Blogger Sixpence Notthewiser said...

Totalitarian regimes are living nightmares and China and Russia are perfect examples.
But there’s hope, no? Chile and Spain survived their tyrants but at what price. both China and Russia are run like mafia syndicates so if the heads are gone, so is the power. Hopefully Vlad will croak.

XoXo

16 August, 2019 04:15  
Blogger RO said...

So much going on that we know, but always lots going on that we may never see or hear about.

17 August, 2019 04:19  
Blogger Mary Kirkland said...

The protests in Hong Kong are getting bad.
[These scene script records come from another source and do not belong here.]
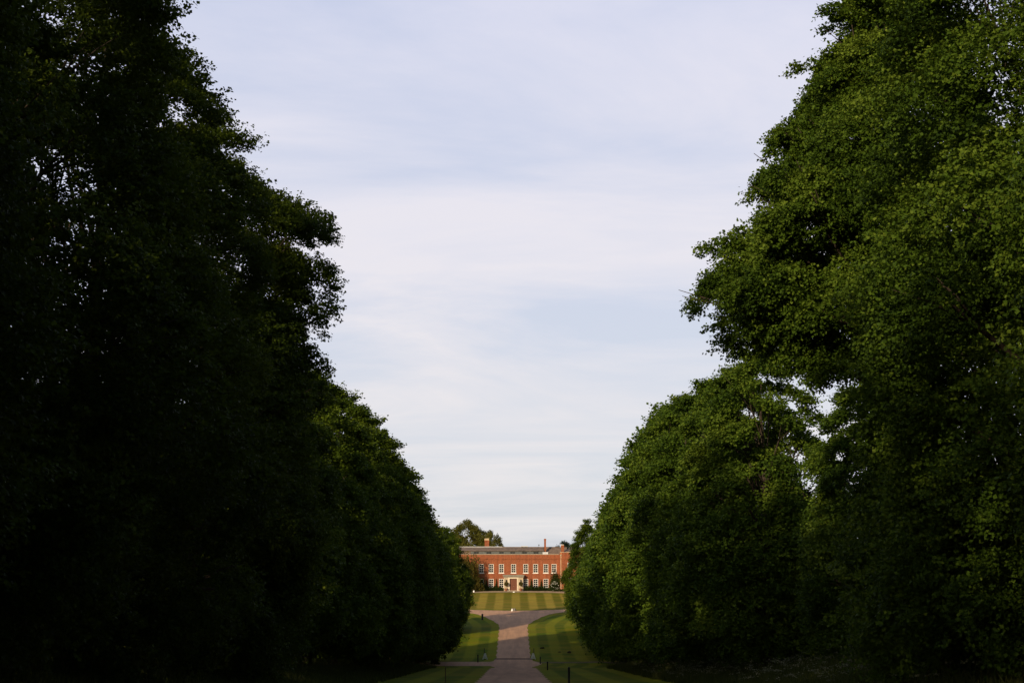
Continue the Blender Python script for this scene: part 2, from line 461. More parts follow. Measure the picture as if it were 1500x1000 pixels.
def trunk_mb(seed, H, z0, lc, rt=.42, nb=34, lean=(0, 0), tip=.86):
    rnd = random.Random(seed)
    mb = MB(); pts = []; rad = []
    n = 9
    for i in range(n):
        t = i / (n - 1); z = t * H * tip
        pts.append((lean[0]*t*.8 + rnd.uniform(-.12, .12) * (i > 0), lean[1]*t*.8 + rnd.uniform(-.12, .12) * (i > 0), z - (.25 if i == 0 else 0)))
        rad.append(rt * (1.35 if i == 0 else 1) * (1 - t) ** .8 + .03)
    mb.tube(pts, rad, 12)
    bb = MB()
    order = list(range(len(lc))); rnd.shuffle(order)
    for k in order[:nb]:
        e = Vector(lc[k])
        zb = max(z0 * .7 + .8, e.z * .72 - .6); zb = min(zb, H * tip * .9)
        t = zb / (H * tip); i = min(int(t * (n - 1)), n - 2); q = t * (n - 1) - i
        s = Vector(pts[i]).lerp(Vector(pts[i + 1]), q)
        r0 = max(.05, (rad[i] * (1 - q) + rad[i + 1] * q) * .42)
        m1 = s.lerp(e, .35) + Vector((rnd.uniform(-.3, .3), rnd.uniform(-.3, .3), .35))
        m2 = s.lerp(e, .7) + Vector((rnd.uniform(-.35, .35), rnd.uniform(-.35, .35), .4))
        bb.tube([s, m1, m2, e], [r0, r0 * .75, r0 * .5, r0 * .22], 6)
        for w in range(3):
            tip_ = e + Vector((rnd.uniform(-1.3, 1.3), rnd.uniform(-1.3, 1.3), rnd.uniform(-.4, 1.0)))
            bb.tube([m2, m2.lerp(tip_, .55) + Vector((0, 0, .15)), tip_], [r0 * .38, r0 * .25, .012], 5)
    return mb, bb

def tree_proto(seed, H=25, z0=1.6, R=6.2, leaf=.15, mat='lime_leaf', rt=.42, nb=34, name='lime_tree', **kw):
    v, f, t, lc, lr = crown_data(seed, H, z0, R, leaf, **kw)
    root = empty(name)
    mesh_np('crown', v, f, M[mat], root, attr={'tint': ('FACE', t)})
    tm, bb = trunk_mb(seed, H, z0, lc, rt, nb, kw.get('lean', (0, 0)))
    tm.build('trunk', M['bark'], root, smooth=True)
    bb.build('branches', M['bark'], root, smooth=True)
    root['H'] = H
    return root

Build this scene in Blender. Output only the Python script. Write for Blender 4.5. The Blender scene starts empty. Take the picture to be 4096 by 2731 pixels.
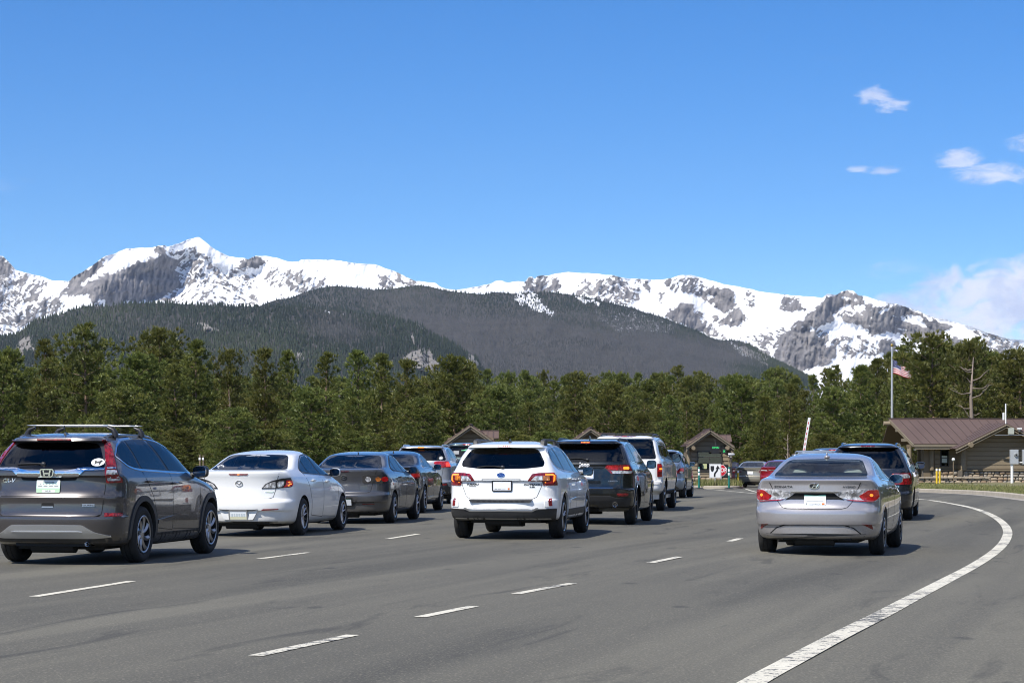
import bpy, bmesh, math, random
import numpy as np
from mathutils import Vector, Matrix, noise
from mathutils.bvhtree import BVHTree

S = bpy.context.scene
COL = S.collection
R = math.radians
random.seed(7)

# ---------------------------------------------------------------- camera
EYE = 1.31                                   # the photographer's eye above the road
cam_data = bpy.data.cameras.new('camera')
cam_data.sensor_width = 36.0
cam_data.lens = 36.0 * 8500 / 4096
cam_data.shift_y = 0.1139                    # horizon below the middle of the frame
cam_data.clip_end = 60000
cam_data.clip_start = 0.5
cam = bpy.data.objects.new('camera', cam_data)
COL.objects.link(cam)
cam.location = (0, 0, EYE)
cam.rotation_euler = (R(90), 0, 0)
S.camera = cam

# ---------------------------------------------------------------- sky and sun
SUN_TO = Vector((-0.50, -0.60, 1.0)).normalized()        # towards the sun: high, left and behind
SUN_EL = math.asin(SUN_TO.z)
SUN_AZ = math.atan2(SUN_TO.x, SUN_TO.y)                  # clockwise from +Y
world = bpy.data.worlds.new('World')
S.world = world
world.use_nodes = True
wn, wl = world.node_tree.nodes, world.node_tree.links
wn.clear()
def wnode(t, **kw):
    n = wn.new(t)
    for k, v in kw.items():
        setattr(n, k, v)
    return n
def wmath(op, a, b=None, c=None, clamp=False):
    n = wnode('ShaderNodeMath', operation=op, use_clamp=clamp)
    for i, q in enumerate((a, b, c)):
        if q is None: continue
        if isinstance(q, (int, float)): n.inputs[i].default_value = q
        else: wl.new(q, n.inputs[i])
    return n.outputs[0]
sky = wnode('ShaderNodeTexSky', sky_type='NISHITA', sun_disc=False)
sky.sun_elevation = SUN_EL
sky.sun_rotation = SUN_AZ
sky.altitude = 2500
sky.air_density = 0.95
sky.dust_density = 0.0
sky.ozone_density = 3.6
hs = wnode('ShaderNodeHueSaturation')
hs.inputs['Saturation'].default_value = 1.34
hs.inputs['Hue'].default_value = 0.506
wl.new(sky.outputs[0], hs.inputs['Color'])
# fair-weather clouds, scattered over the whole sky by direction
geo = wnode('ShaderNodeTexCoord')
sep = wnode('ShaderNodeSeparateXYZ'); wl.new(geo.outputs['Generated'], sep.inputs[0])
dx, dy, dz = sep.outputs
az = wmath('ARCTAN2', dx, dy)                       # 0 straight ahead, + to the right
el = wmath('ARCSINE', dz)
def blob(a0, e0, ra, re):
    """soft elliptic envelope round one cloud (radians)"""
    u = wmath('DIVIDE', wmath('SUBTRACT', az, a0), ra)
    v = wmath('DIVIDE', wmath('SUBTRACT', el, e0), re)
    q = wmath('ADD', wmath('MULTIPLY', u, u), wmath('MULTIPLY', v, v))
    return wmath('SUBTRACT', 1.0, q, clamp=True)
def cloud_noise(sa, se, scale, detail, rough, off):
    cx = wnode('ShaderNodeCombineXYZ')
    wl.new(wmath('MULTIPLY', az, sa), cx.inputs[0]); wl.new(wmath('MULTIPLY', el, se), cx.inputs[1])
    cx.inputs[2].default_value = off
    n = wnode('ShaderNodeTexNoise'); n.inputs['Scale'].default_value = scale
    n.inputs['Detail'].default_value = detail; n.inputs['Roughness'].default_value = rough
    n.inputs['Distortion'].default_value = 0.6
    wl.new(cx.outputs[0], n.inputs[0]); return n.outputs[0]
fine = cloud_noise(1.0, 1.5, 60, 12, 0.60, 3.3)
wisp = cloud_noise(0.75, 2.4, 85, 12, 0.66, 6.1)
def pr(u, v): return math.atan((u - 2048) / 8500), math.atan((1832 - v) / 8500)
def wsmooth(x, lo, hi):
    m = wnode('ShaderNodeMapRange', interpolation_type='SMOOTHSTEP')
    m.inputs['From Min'].default_value = lo; m.inputs['From Max'].default_value = hi
    wl.new(x, m.inputs['Value']); return m.outputs[0]
clouds = None
for (a0, e0, ra, re, k, nz, namp, amp) in (
        # low cumulus bank behind the right-hand ridge
        (0.203, 0.069, 0.024, 0.017, 1.05, fine, 2.1, .82), (0.226, 0.074, 0.020, 0.017, 1.1, fine, 2.1, .88), (0.247, 0.076, 0.022, 0.018, 1.05, fine, 2.1, .82), (0.235, 0.055, 0.055, 0.016, .65, fine, 2.0, .7), (0.176, 0.071, 0.009, 0.005, .75, fine, 1.8, .7), (0.265, 0.060, 0.03, 0.02, .9, fine, 1.8, .9),
        # small torn clouds above
        (0.168, 0.1665, 0.0085, 0.0050, .85, wisp, 2.0, .85), (0.178, 0.1615, 0.0090, 0.0036, .75, wisp, 2.2, .75), (0.162, 0.1330, 0.0060, 0.0022, .80, wisp, 2.0, .7), (0.173, 0.1325, 0.0075, 0.0022, .78, wisp, 2.2, .6), (0.207, 0.1370, 0.0110, 0.0050, .85, wisp, 1.9, .8), (0.222, 0.1300, 0.0170, 0.0048, .80, wisp, 2.0, .8), (0.238, 0.1430, 0.0090, 0.0050, .7, wisp, 2.0, .6), (0.240, 0.1280, 0.0120, 0.0040, .7, wisp, 2.0, .6),
        # faint veils
        (-0.236, 0.124, 0.014, 0.0045, .5, wisp, 1.6, .22), (0.176, .087, .018, .005, .5, wisp, 1.6, .25), (0.150, .184, .012, .003, .4, wisp, 1.6, .12)):
    e = blob(a0, e0, ra*1.35, re*1.35)
    d = wsmooth(wmath('ADD', wmath('MULTIPLY', e, k), wmath('MULTIPLY', wmath('SUBTRACT', nz, 0.5), namp)), 0.22, 0.98)
    d = wmath('MULTIPLY', wmath('MULTIPLY', d, wsmooth(e, 0.0, .45)), amp)
    clouds = d if clouds is None else wmath('SUBTRACT', wmath('ADD', clouds, d), wmath('MULTIPLY', clouds, d))
# broken cumulus over the part of the sky outside the frame
bmap = wnode('ShaderNodeMapping'); bmap.inputs['Scale'].default_value = (1.0, 1.0, 2.0); bmap.inputs['Location'].default_value = (3.1, 7.7, 1.3)
wl.new(geo.outputs['Generated'], bmap.inputs[0])
bno = wnode('ShaderNodeTexNoise'); bno.inputs['Scale'].default_value = 3.4; bno.inputs['Detail'].default_value = 9; bno.inputs['Roughness'].default_value = .58; bno.inputs['Distortion'].default_value = .5
wl.new(bmap.outputs[0], bno.inputs[0]); broad = bno.outputs[0]
away = wsmooth(wmath('ABSOLUTE', az), 0.30, 0.75)
away2 = wsmooth(el, 0.30, 0.55)
outside = wmath('MULTIPLY', wsmooth(broad, 0.45, 0.62), wmath('MAXIMUM', away, away2))
fall = wsmooth(wmath('MULTIPLY', el, -1.0), -1.35, -0.9)
outside = wmath('MULTIPLY', wmath('MULTIPLY', outside, fall), 0.85)
clouds = wmath('MAXIMUM', clouds, outside)
shade = cloud_noise(1.0, 1.6, 40, 7, 0.6, 1.0)
crgb = wnode('ShaderNodeMix', data_type='RGBA')
crgb.inputs['A'].default_value = (4.3, 4.9, 6.7, 1)
crgb.inputs['B'].default_value = (6.0, 6.3, 7.4, 1)
wl.new(wsmooth(shade, 0.36, 0.60), crgb.inputs['Factor'])
mixc = wnode('ShaderNodeMix', data_type='RGBA')
wl.new(clouds, mixc.inputs['Factor'])
wl.new(hs.outputs[0], mixc.inputs['A']); wl.new(crgb.outputs['Result'], mixc.inputs['B'])
bg = wnode('ShaderNodeBackground'); bg.inputs['Strength'].default_value = 0.129
wl.new(mixc.outputs['Result'], bg.inputs['Color'])
wo = wnode('ShaderNodeOutputWorld'); wl.new(bg.outputs[0], wo.inputs['Surface'])

sun_data = bpy.data.lights.new('sun', 'SUN')
sun_data.energy = 4.9
sun_data.angle = R(0.53)
sun_data.color = (1.0, 0.95, 0.87)
sun = bpy.data.objects.new('sun', sun_data)
COL.objects.link(sun)
sun.rotation_euler = SUN_TO.to_track_quat('Z', 'Y').to_euler()

S.view_settings.view_transform = 'Standard'
S.view_settings.look = 'None'
S.view_settings.exposure = 0.32
S.view_settings.gamma = 1.0
S.render.engine = 'CYCLES'
S.cycles.max_bounces = 8
S.cycles.transparent_max_bounces = 12
S.cycles.use_denoising = True
S.cycles.filter_width = 1.05
S.cycles.sample_clamp_indirect = 6.0

# ---------------------------------------------------------------- naming and tagging
def tag(o, label=None, cat=None, group=None, kind=None):
    if label: o['label'] = label
    if cat: o['category'] = cat
    if group: o['group'] = group
    if kind: o['kind'] = kind
    return o
def empty(name, loc=(0, 0, 0), rz=0.0, label=None, cat=None, group=None):
    o = bpy.data.objects.new(name, None)
    o.empty_display_size = 0.2
    o.location = loc; o.rotation_euler = (0, 0, rz)
    COL.objects.link(o)
    return tag(o, label, cat, group)
def link(name, me, parent=None, mats=None, loc=None):
    o = bpy.data.objects.new(name, me)
    if mats is not None:
        me.materials.clear()
        for m in (mats if isinstance(mats, (list, tuple)) else [mats]):
            me.materials.append(m)
    COL.objects.link(o)
    if parent: o.parent = parent
    if loc: o.location = loc
    return o
def smooth(me, ang=None):
    me.polygons.foreach_set('use_smooth', [True] * len(me.polygons))
    if ang is not None: me.set_sharp_from_angle(angle=R(ang))
    return me
def copy_tree(o, parent=None):
    c = o.copy(); COL.objects.link(c); c.parent = parent
    for ch in o.children: copy_tree(ch, c)
    return c

class MB:
    """collects simple shapes into one mesh"""
    def __init__(self): self.v = []; self.f = []; self.m = []
    def add(self, v, f, mi=0):
        b = len(self.v); self.v += [tuple(p) for p in v]
        self.f += [tuple(b + i for i in q) for q in f]; self.m += [mi] * len(f); return self
    def box(self, a, b, M=None, mi=0):
        (x0, y0, z0), (x1, y1, z1) = a, b
        v = [Vector(p) for p in ((x0,y0,z0),(x1,y0,z0),(x1,y1,z0),(x0,y1,z0),(x0,y0,z1),(x1,y0,z1),(x1,y1,z1),(x0,y1,z1))]
        if M is not None: v = [M @ p for p in v]
        return self.add(v, [(0,3,2,1),(4,5,6,7),(0,1,5,4),(1,2,6,5),(2,3,7,6),(3,0,4,7)], mi)
    def tube(self, pts, radii, n=8, mi=0, cap=True):
        pts = [Vector(p) for p in pts]
        if not isinstance(radii, (list, tuple)): radii = [radii] * len(pts)
        rings = []
        for i, p in enumerate(pts):
            t = (pts[min(i + 1, len(pts) - 1)] - pts[max(i - 1, 0)]).normalized()
            a = t.orthogonal().normalized() if i == 0 else (a - t * a.dot(t)).normalized()
            b = t.cross(a)
            rings.append([p + (a * math.cos(2*math.pi*k/n) + b * math.sin(2*math.pi*k/n)) * radii[i] for k in range(n)])
        v = [q for r in rings for q in r]; f = []
        for i in range(len(pts) - 1):
            for k in range(n):
                k2 = (k + 1) % n
                f.append((i*n + k, i*n + k2, (i+1)*n + k2, (i+1)*n + k))
        if cap:
            f.append(tuple(range(n))[::-1]); f.append(tuple((len(pts)-1)*n + k for k in range(n)))
        return self.add(v, f, mi)
    def lathe(self, prof, n=24, M=None, mi=0, closed=False):
        """profile of (radius, height) round the z axis"""
        v = []; f = []; m = len(prof)
        for k in range(n):
            a = 2 * math.pi * k / n
            v += [Vector((r * math.cos(a), r * math.sin(a), h)) for r, h in prof]
        if M is not None: v = [M @ p for p in v]
        for k in range(n):
            k2 = (k + 1) % n
            for i in range(m if closed else m - 1):
                j = (i + 1) % m
                f.append((k*m + i, k2*m + i, k2*m + j, k*m + j))
        return self.add(v, f, mi)
    def sq(self, c, r, n=3.0, M=None, mi=0, nu=16, nv=10):
        """rounded box (superellipsoid)"""
        e = 2.0 / n; v = []; f = []
        p = lambda x: math.copysign(abs(x) ** e, x)
        for j in range(1, nv):
            ph = -math.pi/2 + math.pi * j / nv
            for i in range(nu):
                t = 2 * math.pi * i / nu
                v.append(Vector((r[0]*p(math.cos(ph))*p(math.cos(t)), r[1]*p(math.cos(ph))*p(math.sin(t)), r[2]*p(math.sin(ph)))))
        v.append(Vector((0, 0, -r[2]))); v.append(Vector((0, 0, r[2])))
        for j in range(nv - 2):
            for i in range(nu):
                i2 = (i + 1) % nu
                f.append((j*nu + i, j*nu + i2, (j+1)*nu + i2, (j+1)*nu + i))
        s, t = len(v) - 2, len(v) - 1
        for i in range(nu):
            i2 = (i + 1) % nu
            f.append((i2, i, s)); f.append(((nv-2)*nu + i, (nv-2)*nu + i2, t))
        c = Vector(c)
        v = [(M @ q if M is not None else q) + c for q in v]
        return self.add(v, f, mi)
    def prism(self, poly, h, axis='z', base=0.0, mi=0):
        """extrude a 2-D polygon (given counter-clockwise in its own axes)"""
        n = len(poly)
        def P(a, b, t):
            return {'z': (a, b, t), 'y': (a, t, b), 'x': (t, a, b)}[axis]
        v = [P(a, b, base) for a, b in poly] + [P(a, b, base + h) for a, b in poly]
        f = [tuple(range(n))[::-1], tuple(range(n, 2*n))] + [(i, (i+1) % n, n + (i+1) % n, n + i) for i in range(n)]
        if axis == 'y': f = [q[::-1] for q in f]
        return self.add(v, f, mi)
    def mesh(self, name='m'):
        me = bpy.data.meshes.new(name)
        me.from_pydata(self.v, [], self.f)
        me.update(); return me
    def build(self, name, mats, parent=None, sm=None, loc=None):
        me = self.mesh(name)
        o = link(name, me, parent, mats, loc)
        if any(self.m): me.polygons.foreach_set('material_index', self.m)
        if sm is not None: smooth(me, sm)
        return o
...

I don't think China is going to let this go on for much longer before they really crack down which could be really bad for those people.

You're right, I hadn't heard anything about Russia.

17 August, 2019 09:05  
Blogger Infidel753 said...

Sixpence: Hopefully. He must have pissed off a lot of people on the way up.

RO: Well, if people keep reading here, hopefully they'll find out a little more.....

Mary: China's economy is already suffering from the trade wars, and any crackdown would make things worse. I hope that will make them hesitate, at least for a while.